Fundraising Campaign to Save Ride2School

Melbourne, Victoria

Cycling advocacy group Bicycle Network has launched a fundraising campaign to help save its Ride2School program.

The program has been promoting physical activity among Australian school children for 17 years but its funding from the Victorian government ended in June, leaving the Ride2School under threat.

Bicycle Network initially set out to raise at least $50,000 before the end of the financial year, and earned a momentary reprieve for the program when the RACV donated $30,000.

Bicycle Network CEO Alison McCormack said the RACV contribution, combined with another $17,800 raising by the community and the advocacy group’s members, took the total close to that $50,000 target.

“The initial fundraising amount will allow us to continue to work with a handful of the schools on our existing list, but there are many more that will miss out. We also have a long waiting list of new schools that have never experienced the benefits of Ride2School,” Alison said in a statement from the organisation.

“We are encouraged by the interest and have since increased our overall target to $100,000, but even that will only buy us a short amount of time.”

She said the fundraising campaign, the first of its kind run by the member-based bike riding organisation, had received overwhelming support in the past few weeks.

“People have told us the program means too much to too many people to let it end, and they have encouraged us to keep up the fight,” Alison explained.

Sport and Recreation Victoria announced it would discontinue its annual funding of $700,000 in June because of the introduction of a new active transport program in the State Budget.

Bicycle Network began the pioneering Ride2School program in 2006 to combat a dramatic decline in the number of children riding or walking to school.

Each year, Ride2School supports thousands of students in schools across Victoria to learn bike and road safety skills and empowers them to adopt healthy habits.

It also supports schools to develop safe routes that encourage children to travel actively and helps build robust communities.
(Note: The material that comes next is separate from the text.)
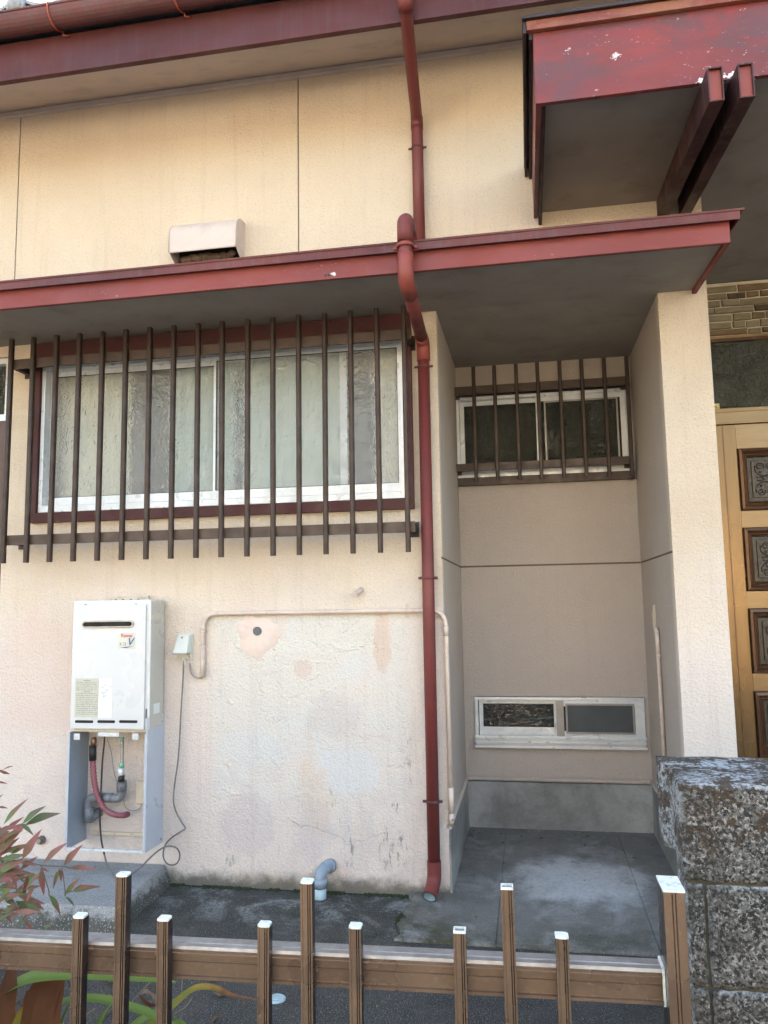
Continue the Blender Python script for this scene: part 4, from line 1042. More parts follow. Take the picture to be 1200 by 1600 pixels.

In the past two years alone, the program has:

  • Set new records to get nearly 500,000 kids involved in National Ride2School Day, Australia’s biggest day of active travel.
  • Developed travel maps for more than 30,000 kids to actively travel to school safely.
  • Achieved an active travel rate at participating schools that is nearly double the national average.
  • Offered the organisation’s award-winning Mind.Body.Pedal program to hundreds of female-identifying and gender-diverse students.
  • Built bike parking for 17 schools.